Abstract

The industrial Internet-of-things (IIoT) can be seen as the usage of Internet-of-things technologies in industries, which provides a way to improve the operational efficiency. An attribute-based signature (ABS) has been a very useful technique for services requiring anonymous authentication in practice, where a signer can sign a message over a set of attributes without disclosing any information about his/her identity, and a signature only attests to the fact that it is created by a signer with several attributes satisfying some claim predicate. However, an ABS scheme requires exponentiation and/or pairing operations in the signature generation and verification algorithms, and hence, it is quite expensive for resource-constrained devices like a sensor in the IIoT network to run an ABS scheme.

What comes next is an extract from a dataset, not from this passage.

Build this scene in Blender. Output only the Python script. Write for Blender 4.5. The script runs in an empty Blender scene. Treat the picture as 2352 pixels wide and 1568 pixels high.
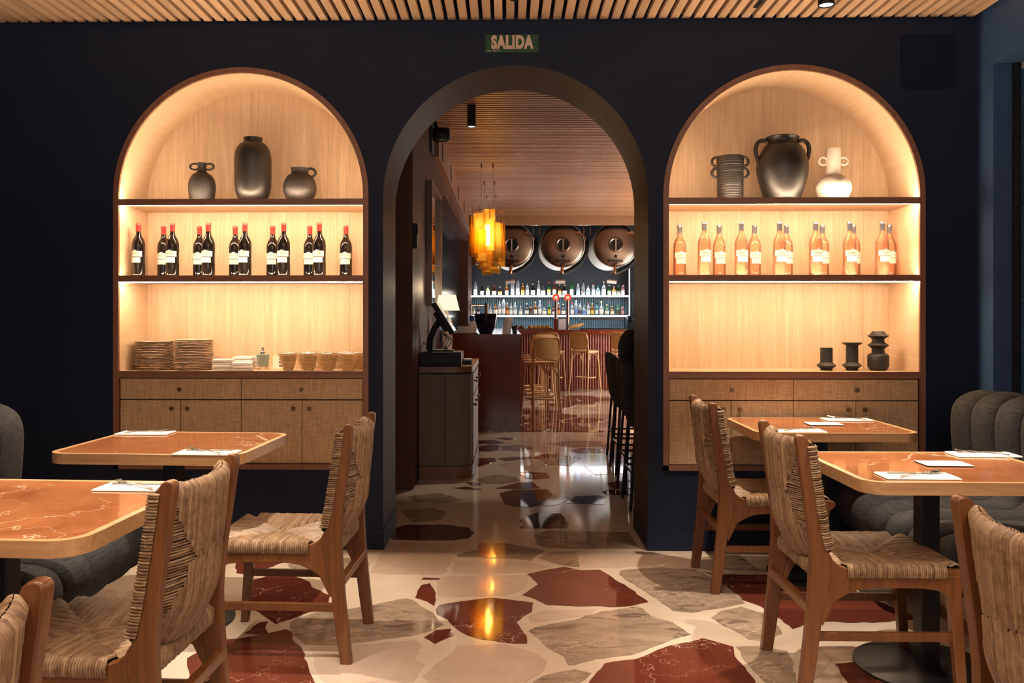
import bpy, math, random
from mathutils import Vector, Matrix
random.seed(7)
R=math.radians; PI=math.pi
scene=bpy.context.scene; COL=scene.collection
# ---------------------------------------------------------------- camera, world, light, exposure
cam=bpy.data.cameras.new('camera'); camo=bpy.data.objects.new('camera',cam); COL.objects.link(camo)
camo.location=(0,0,1.307); camo.rotation_euler=(R(90),0,R(1.0))
cam.sensor_width=36; cam.lens=29.908; cam.shift_x=0.01918; cam.shift_y=-0.02296; cam.clip_start=0.05
scene.camera=camo
scene.view_settings.view_transform='Standard'; scene.view_settings.look='None'
scene.view_settings.exposure=0.0; scene.view_settings.gamma=1.0
scene.view_settings.use_curve_mapping=False
w=bpy.data.worlds.new('world'); scene.world=w; w.use_nodes=True
bg=w.node_tree.nodes['Background']; bg.inputs[0].default_value=(0.62,0.76,1.0,1); bg.inputs[1].default_value=0.12
WARM=(1.0,0.70,0.42); SPOTC=(1.0,0.84,0.66)
def area(name,loc,rot,sx,sy,power,color):
    l=bpy.data.lights.new(name,'AREA'); l.shape='RECTANGLE'; l.size=sx; l.size_y=sy; l.energy=power; l.color=color
    o=bpy.data.objects.new(name,l); o.location=loc; o.rotation_euler=rot; COL.objects.link(o); return o
area('daylight_bar_room',(3.45,14.7,1.1),(0,R(90),0),1.6,1.6,95,(1.0,0.93,0.86))
area('daylight_entrance',(0.3,-2.4,1.9),(R(90),0,R(0)),3.5,1.8,42,(1.0,0.95,0.88))
area('dining_ceiling_fill',(0,-0.8,1.7),(R(180),0,0),4.5,1.6,290,(1.0,0.81,0.62))  # unseen fill light, added to brighten the front slats
area('bar_ceiling_fill',(2.7,11.5,1.9),(R(180),0,0),1.2,5.0,120,(1.0,0.78,0.56))  # hidden fill added to lift the bar room ceiling, no fixture there
area('bar_front_wash',(2.75,15.3,0.45),(0,R(90),R(20)),0.5,0.25,9,(1.0,0.82,0.66))
SPOT_POWER=210.0
# ---------------------------------------------------------------- mesh helpers
class MB:
    def __init__(s): s.v=[]; s.f=[]; s.m=[]; s.t=[]
    def add(s,vs,fs,mi=0):
        b=len(s.v); s.v+= [tuple(p) for p in vs]; s.f+=[tuple(i+b for i in f) for f in fs]; s.m+=[mi]*len(fs); return s
    def box(s,x0,x1,y0,y1,z0,z1,mi=0):
        return s.add([(x0,y0,z0),(x1,y0,z0),(x1,y1,z0),(x0,y1,z0),(x0,y0,z1),(x1,y0,z1),(x1,y1,z1),(x0,y1,z1)],
            [(0,3,2,1),(4,5,6,7),(0,1,5,4),(1,2,6,5),(2,3,7,6),(3,0,4,7)],mi)
    def prism(s,poly,ax,d0,d1,mi=0):
        n=len(poly)
        def P(p,d): return (d,p[0],p[1]) if ax=='x' else ((p[0],d,p[1]) if ax=='y' else (p[0],p[1],d))
        vs=[P(p,d0) for p in poly]+[P(p,d1) for p in poly]
        fs=[tuple(range(n-1,-1,-1)),tuple(range(n,2*n))]+[(i,(i+1)%n,n+(i+1)%n,n+i) for i in range(n)]
        return s.add(vs,fs,mi)
    def lathe(s,prof,c=(0,0,0),seg=20,mi=0,a0=0,a1=2*PI,ax='z'):
        full=abs(a1-a0-2*PI)<1e-6; n=seg if full else seg+1; vs=[]; fs=[]
        for r,z in prof:
            for k in range(n):
                a=a0+(a1-a0)*k/seg; x,y=r*math.cos(a),r*math.sin(a)
                vs.append((c[0]+x,c[1]+y,c[2]+z) if ax=='z' else ((c[0]+x,c[1]+z,c[2]+y) if ax=='y' else (c[0]+z,c[1]+x,c[2]+y)))
        for i in range(len(prof)-1):
            for k in range(seg):
                k2=(k+1)%n
                q=(i*n+k,i*n+k2,(i+1)*n+k2,(i+1)*n+k)
                fs.append(q if ax!='y' else q[::-1])
        return s.add(vs,fs,mi)
    def tube(s,path,r,seg=8,mi=0,closed=False,cap=True):
        P=[Vector(p) for p in path]; n=len(P); rr=r if isinstance(r,(list,tuple)) else [r]*n
        vs=[]; fs=[]; up=None
        for i in range(n):
            if closed: t=P[(i+1)%n]-P[i-1]
            else: t=P[min(i+1,n-1)]-P[max(i-1,0)]
            t.normalize()
            if up is None:
                a=Vector((0,0,1)) if abs(t.z)<0.9 else Vector((1,0,0)); up=(a-t*a.dot(t)).normalized()
            else: up=(up-t*up.dot(t)).normalized()
            sd=t.cross(up)
            for k in range(seg):
                an=2*PI*k/seg; vs.append(P[i]+(up*math.cos(an)+sd*math.sin(an))*rr[i])
        for i in range(n if closed else n-1):
            j=(i+1)%n
            for k in range(seg):
                k2=(k+1)%seg; fs.append((i*seg+k,i*seg+k2,j*seg+k2,j*seg+k))
        if cap and not closed: fs.append(tuple(range(seg-1,-1,-1))); fs.append(tuple(range((n-1)*seg,n*seg)))
        return s.add(vs,fs,mi)
    def strip(s,P,y0,y1,mi=0):
        n=len(P); return s.add([(p[0],y0,p[1]) for p in P]+[(p[0],y1,p[1]) for p in P],[(k,k+1,n+k+1,n+k) for k in range(n-1)],mi)
    def mesh(s,name,mats,smooth=35):
        me=bpy.data.meshes.new(name); me.from_pydata(s.v,[],s.f)
        for m in (mats if isinstance(mats,(list,tuple)) else [mats]): me.materials.append(m)
        if any(s.m): me.polygons.foreach_set('material_index',s.m)
        if smooth:
            me.polygons.foreach_set('use_smooth',[True]*len(me.polygons)); me.set_sharp_from_angle(angle=R(smooth))
        me.update(); return me
    def obj(s,name,mats,parent=None,smooth=35,loc=None,bevel=0,kind=None,rot=None):
        return place(s.mesh(name,mats,smooth),name,parent,loc,rot,bevel,kind)
def place(me,name,parent=None,loc=None,rot=None,bevel=0,kind=None):
    o=bpy.data.objects.new(name,me); COL.objects.link(o)
    if loc: o.location=loc
    if rot: o.rotation_euler=rot
    if parent: o.parent=parent
    if bevel:
        b=o.modifiers.new('bevel','BEVEL'); b.width=bevel; b.segments=2; b.limit_method='ANGLE'; b.angle_limit=R(40)
    if kind: o['kind']=kind
    return o
def tag(o,label,cat,group=None,kind=None):
    o['label']=label; o['category']=cat
    if group: o['group']=group
    if kind: o['kind']=kind
    return o
def thing(name,label,cat,loc=(0,0,0),rz=0,group=None):
    o=bpy.data.objects.new(name,None); COL.objects.link(o); o.empty_display_size=0.05
    o.location=loc; o.rotation_euler=(0,0,rz); return tag(o,label,cat,group)
def copy_thing(src,loc,rz,label,group=None):
    r=src.copy(); COL.objects.link(r); r.location=loc; r.rotation_euler=(0,0,rz); r['label']=label
    if group: r['group']=group
    for ch in list(src.children):
        c=ch.copy(); COL.objects.link(c); c.parent=r
        for g in list(ch.children):
            d=g.copy(); COL.objects.link(d); d.parent=c
    return r
def structure(o,label,cat): return tag(o,label,cat,kind='structure')
ORD=['first','second','third','fourth','fifth','sixth','seventh','eighth','ninth','tenth','eleventh','twelfth','thirteenth','fourteenth','fifteenth',
 'sixteenth','seventeenth','eighteenth','nineteenth','twentieth','twenty-first','twenty-second','twenty-third','twenty-fourth','twenty-fifth','twenty-sixth','twenty-seventh','twenty-eighth','twenty-ninth','thirtieth','thirty-first','thirty-second','thirty-third']
def text_mesh(s,size,mat,bold=0.0,xs=1.0,depth=0.001,spacing=1.0):
    cu=bpy.data.curves.new('lettering','FONT'); cu.body=s; cu.size=size; cu.align_x='CENTER'; cu.align_y='CENTER'
    cu.offset=bold; cu.extrude=depth; cu.space_character=spacing; cu.resolution_u=4
    o=bpy.data.objects.new('lettering',cu); COL.objects.link(o)
    dg=bpy.context.evaluated_depsgraph_get(); me=bpy.data.meshes.new_from_object(o.evaluated_get(dg))
    bpy.data.objects.remove(o); bpy.data.curves.remove(cu)
    for v in me.vertices: v.co.x*=xs
    me.materials.clear(); me.materials.append(mat); me.name='lettering'; return me
def rrect(x0,x1,y0,y1,r,n=6):
    P=[]
    for cx,cy,a in ((x1-r,y1-r,0),(x0+r,y1-r,90),(x0+r,y0+r,180),(x1-r,y0+r,270)):
        for k in range(n+1):
            t=R(a+90*k/n); P.append((cx+r*math.cos(t),cy+r*math.sin(t)))
    return P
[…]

To reduce the computational overheads for both signers and verifiers, it has been suggested to introduce a server to help with signature generation and verification, but existing results on the ABS with “server-aided computation” either suffer from the security issues or are not sufficiently efficient. In this paper, we consider server-aided ABS one step further, and propose a notion called server-aided ABS with revocation (SA-ABSR), which not only securely mitigates the workloads of users in generating and verifying signatures, but also enables user revocation by having the server immediately stop signature generations for revoked signers. We formally define the security model for SA-ABSR, present a concrete construction of SA-ABSR based on a standard ABS scheme, and prove its security under the defined security model. Also, we implement the proposed SA-ABSR scheme and the underlying standard ABS scheme to evaluate the performance, from which it is easy to see that the proposed SA-ABSR scheme is more efficient than its underlying ABS scheme.